Supervalu believes the malware may have succeeded in capturing account numbers, and in some cases, expiration dates, and cardholders’ names at the four stores.

The breach in Shakopee, Hastings, White Bear Lake and the Har Mar location in Roseville occurred between August 27 and September 21.

Supervalu hasn’t determined if any data was stolen, though that is a possibility.

In essence, the new hack — except for at the four Twin Cities stores — was like a foiled bank robbery, in which thieves get into a bank, but can’t crack open the safe, said Jeff Swanson, a Supervalu spokesman.

In this case, the hacker got into the system but couldn’t for the most part grab the valuables: customer data.

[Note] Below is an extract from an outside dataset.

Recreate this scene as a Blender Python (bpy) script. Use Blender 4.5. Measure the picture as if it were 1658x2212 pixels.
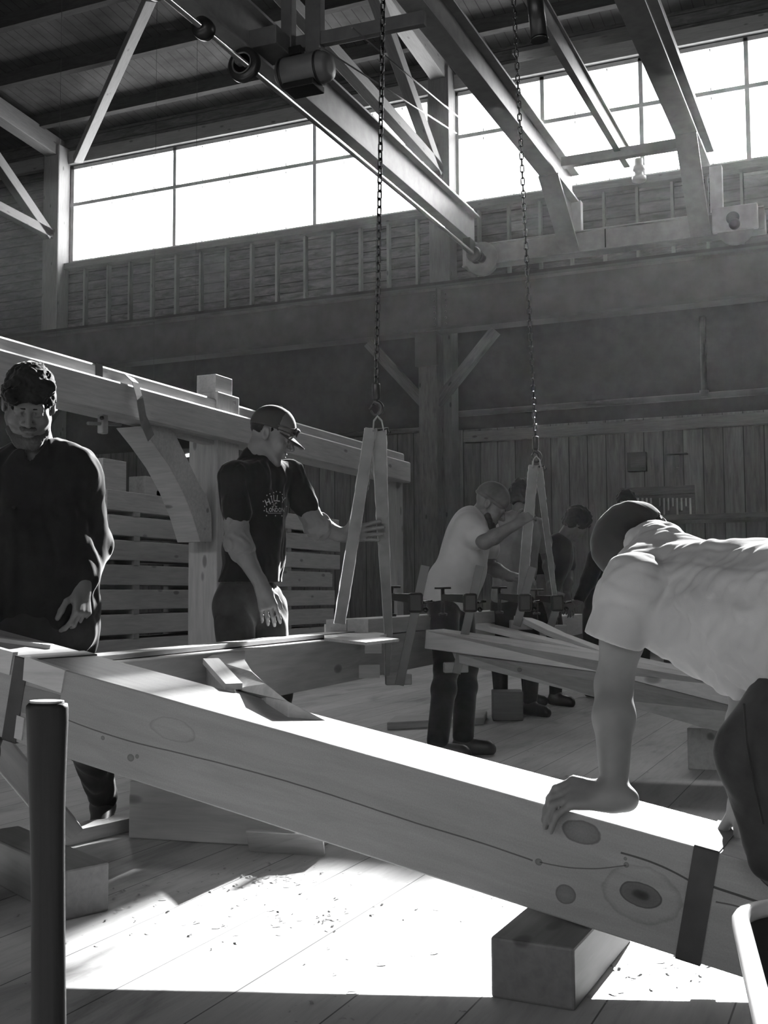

“It appears that where the protection is in place, [the new security technology] worked,” said Swanson.

For customers who used their cards at the four Twin Cities Cub stores during the second breach, Supervalu is offering one year of free identity theft protection services.

Customers should call Supervalu’s call center at 1-855-731-6018 for more information.

Most Cub stores are owned directly by Supervalu, but several are owned by franchisees.